Concrete Detail – Brattleboro, Vt.
This countertop design evokes the look of a lakeshore with integral color and acid stains, plus the homeowners’ collection of beach glass used as a creative custom aggregate.
Ingredients:
Custom wet-cast mix, two batches:
- Total Cementitious Binder (TCB) – 25% of batch – Comprised of:
- Type I/II portland cement – 20% of batch
- Class F fly ash (pozzolan) – 2.5% of batch
- VCAS (pozzolan) – 2.5% of batch
- 3/8-inch minus gravel – 38% of batch
- All-purpose sand (coarse/medium, bagged) – 20% of batch
- Mortar sand (fine, bagged) – 17% of batch
- Water – 33% of TCB
- Grace Advacast 555 superplasticizer/viscosity modifier — 1% of TCB
- Grace Eclipse shrinkage reducer – 1% of TCB
- Nycon Kuralon RECS15 PVA fiber – 0.8% of TCB
In one batch only:
- Blue Concrete iron oxide pigment: Walnut Brown, at 0.125% of TCB
- Concrete Countertop Supply iron oxide pigments: Yellow, at 0.75% of TCB and Light Red at 0.125% of TCB
- Beach glass, sorted by color
- 9-gauge ladder wire, cut to the shape of the countertop
- Concrete Depot acid stains: Southern Avocado, Bermuda Green and Malaysian Amber
- Baking soda solution (1 pound baking soda to 5 gallons water)
- Silpro C-21 All Acrylic admixture
- Kinloch EAP topical sealer, matte
- Denatured alcohol
- Required equipment: polyethelyne sheeting, hand-held wet grinder, diamond cup wheel, polishing pads up to 1,500 grit, 3M Gray Stone Polish Pad 4000
Directions:
- Build your wet-cast form. For this project, Concrete Detail cut the form out of 2-inch XPS foam sheets and secured them to a 3/4-inch melamine base sheet with double-sided carpet tape. Then they covered the form edges in vinyl tape and sealed the joints with silicone caulk. However you build your form, make sure you use a pencil to sketch out the boundaries for each band (one caramel-colored, one with the beach glass, and one plain gray) for guidance when placing the concrete.

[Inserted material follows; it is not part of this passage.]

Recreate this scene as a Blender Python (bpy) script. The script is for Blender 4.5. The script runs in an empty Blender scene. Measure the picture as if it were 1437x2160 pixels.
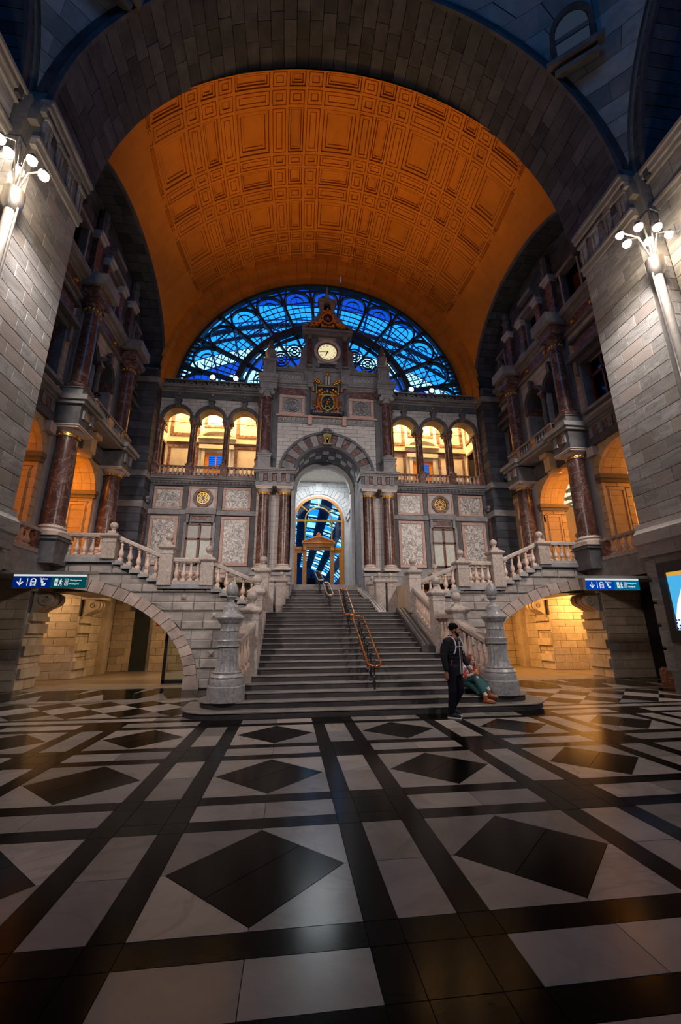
import bpy, bmesh, math, random
import numpy as np
from mathutils import Vector, Matrix
random.seed(7)
PI = math.pi; sin = math.sin; cos = math.cos
SC = bpy.context.scene
COL = SC.collection

# ---------------------------------------------------------------- camera
def make_camera():
    yaw, pitch, roll = 0.120005537, 0.281510774, -0.00786255813
    r = Vector((cos(yaw), -sin(yaw), 0)); f0 = Vector((sin(yaw), cos(yaw), 0)); u0 = Vector((0, 0, 1))
    f = f0*cos(pitch)+u0*sin(pitch); u = -f0*sin(pitch)+u0*cos(pitch)
    r2 = r*cos(roll)+u*sin(roll); u2 = -r*sin(roll)+u*cos(roll)
    cd = bpy.data.cameras.new('camera'); cam = bpy.data.objects.new('camera', cd); COL.objects.link(cam)
    cd.sensor_fit = 'HORIZONTAL'; cd.sensor_width = 36; cd.lens = 872.994/1437*36
    cd.clip_start = .05; cd.clip_end = 400
    m = Matrix.Identity(4)
    for i, v in enumerate((r2, u2, -f)):
        for k in range(3): m[k][i] = v[k]
    m[0][3], m[1][3], m[2][3] = -1.64, 0, 1.65
    cam.matrix_world = m; SC.camera = cam
    return (Vector((-1.64, 0, 1.65)), r2, u2, f)
CAM = make_camera()
def project(x, y, z):
    d = Vector((x, y, z))-CAM[0]; w = d.dot(CAM[3])
    if w < .05: return None
    return (718.5+873*d.dot(CAM[1])/w, 1079.75-873*d.dot(CAM[2])/w)
def seen(x, y, z, m=60):
    p = project(x, y, z)
    return p is not None and -m < p[0] < 1437+m and -m < p[1] < 2160+m

# ---------------------------------------------------------------- world, exposure, large lights
SC.view_settings.view_transform = 'Standard'; SC.view_settings.look = 'None'
SC.view_settings.exposure = 0.0; SC.view_settings.gamma = 1.0; SC.view_settings.use_curve_mapping = False
w = bpy.data.worlds.new('dusk'); SC.world = w; w.use_nodes = True
bg = w.node_tree.nodes['Background']; bg.inputs[0].default_value = (.05, .24, .85, 1); bg.inputs[1].default_value = .055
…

- With your form upside down and ready to go, weigh out both batches of concrete (one with and one without pigment) and mix them at the same time, in separate barrel mixers.
- Place the caramel-colored batch first, in small handfuls, against the edge of the form, and fill out to the pencil boundary. Fill this band to a depth of 1.5 inches.
- Place the crushed beach glass in its designated zone in transitioning color groups and lock it into place with small handfuls of the gray concrete placed on top of it. Level this section off at 1.5 inches as well.
- Fill in the remaining band with gray concrete to 1.5 inches, and lay your wire reinforcing down, tying it off to the form to maintain its position.
- Then, color by color, fill the form up to the top.
- Vibrate the filled form to consolidate, and cover for the night with polyethylene sheeting.
- The next day strip the forms and carefully flip the casting. Wet it down, cover with a damp curing blanket, and rewrap it in the plastic sheeting again for several days.
- Once that time has passed, it’s time to finish what will be your countertop surface. Begin by wet-grinding with a diamond cup wheel and resin pads to expose the gravel in the caramel band and the beach glass on the border of the gray band – you’ll be able to see the beach glass beneath the surface, which will make it obvious where to grind. (The rest of the gray band should be left alone for acid staining later on.) Once you’ve exposed the glass and stone to the desired point, lightly wet-polish the entire surface and edges to 200 grit.
- Mix two slurry batches at the same ratio as the master batch – one with pigment and one without – using cement and the acrylic admixture. Mix them to the consistency of yogurt and with gloved hands rub them onto the surface, matching them to the color bands, and smooth with a putty knife. Do two coats, and allow the first to cure overnight and polish it off before repeating the process for the second. Let the twice-slurried, polished slab air-dry for one more night.
- For the final band of color, mask the caramel band and the beach-glass band with cardboard and apply your three stains with a small pump-up sprayer as desired.
- After two hours, scrub the area, neutralize it with your baking soda solution, rinse thoroughly and let dry overnight. The next day finish your surface with two thin coats of sealer, applied with an HVLP sprayer at a 70:30 dilution of Kinloch EAP topical sealer to denatured alcohol.
- After drying overnight, scuff the sealer with 1,500-grit wet/dry paper to knock down any dust motes, and finally, lightly rub the countertop with your 3M pad to even out the sheen.